On the Bab Covent Garden, London


You may think I am exaggerating if I said I heart gochujang sauce, the Korean hot pepper sauce. I love spicy food, especially the sweet, sour and spicy type which sort of translate to Korean cuisine. Occasionally I do whip up some not-so-authentic Korean food at home, courtesy to maangchi's recipes online.

I first heard of On The Bab probably on instagram first, their first branch is near Old Street station which is somewhere that I do not go often. I still haven't been yet, So when I heard they were opening a new branch at Covent Garden I knew I had to go. Luckily I was able to skip the long queue on their soft launch day. I went on a Sunday after a brunch session of Moët & Chandon champagne tasting. Already had 5 glasses of champagne beforehand, I was ready for more alcohols and sadly that did not happened.

Korean Muffin with Quail Egg and Bacon

Bulgogi Beef Noodle Salad

Yangyum Fried Chicken in Sweet Spicy Sauce

OTB serves Korean street food along with few classics dishes. We started of with a nibble of Korean take on a muffin, with quail egg and bacon. It is not what I had in my mind, the muffin. It is a Korean version (obang-ttok) of the Japanese's imagawayaki, similar to a waffle but with a filling inside. Crispy outside and a soft centre with the yolk oozing out, very moreish with the sweet tangy sauce. My wish is only if there was more of it, as this is the first time I had imagawayaki in UK. It's a common street food that can be easily found in Japan and Taiwan, possibly very popular in Korea too (not been there)?

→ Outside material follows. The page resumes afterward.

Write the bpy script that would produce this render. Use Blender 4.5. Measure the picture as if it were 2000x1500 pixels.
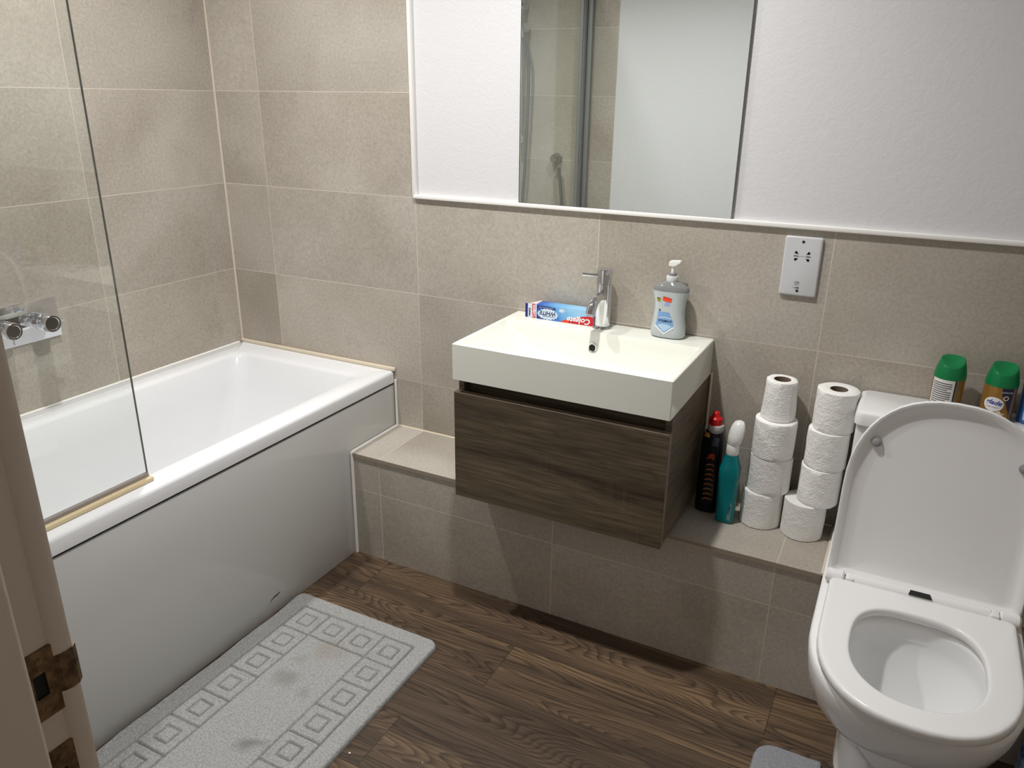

The bulgogi beef noodle salad reminds me of naengmyeon, a Korean cold noodles dish served chilled. This is probably OTB take on the classic mul-naengmyeon. The broth is light with a slight tang to it which made the whole dish refreshing with tender pieces of beef and the noodles has a bouncy texture. The photo may make it seems like a large dish, it was quite a small dish in fact. No explaination is needed for the Yangyum fried chicken, aka Korean fried chicken. It comes in various flavour and I had the sweet spicy sauce. It's not the best fried chicken, it was still lips licking the crispy thin batter coated chicken covered in gochujang red pepper sauce topped with some crushed peanuts. It wasn't spicy enough for me, actually I didn't think it was spicy at all.



Mari which is essentially Chungmu gimbab is something that I find it very hard to resist. Back in the university days, there was a Korean supermarket nearby and I would go there to buy gimbab all the times and I could demolish the pack literally with in minutes. On this occasion, the gimbab was a side order. What arrived was Chungmu gimbab (mari), a gimbab made only with rice as the filler ingredient rolled in sheets of dried laver seaweed. The difference between gimbab and sushi is how the rice is seasoned, the former seasoned with sesame oil and salt and the latter seasoned with vinegar. It was some tasty morsels. On the other hand, I found the kimichi to be very average and lacking the spiciness. 

Bibimbab - with bulgogi beef

On The Buns - with spicy pork

The classic bibimbab is served in a metal bowl rather than a hot stone pot, if so it would have described as dolsot bibimbab. There was a lot of vegetables in it and it was ridiculously filling. Again it was rather an average dish. On the buns is OTB take on the popular hirata buns (the hottest hirata buns shop has to be BAO in soho at the moment, from all the rave reviews). Soft bun overloaded with a spicy pork filling and a heap of salad. It is not on my level on spiciness but the filling was tasty. The only let down was the bun was cold when it was served or it could have been everything was sort of served at the same time as I left it last to eat.

I wanted to order the beer tower, but I also knew I may have to be carried home on the fact that I already had champagne beforehand. I ordered a hot oolong tea to go with the meal and my only major criticism is why served a hot tea in a metal mug? How do one supposed to drink it when the mug is hot too? Halfway through the meal, it was still undrinkable. I know Korean like using metal utensils, but for a hot drink do not use a metal mug!

OTB is a quirky Korean street food restaurant with a warehouse sort of interior and serene ambience. Service is friendly with rooms for improvement, perhaps more attentive. I like the casual informal dining of OTB, with a great price and good food. What is not to like about it?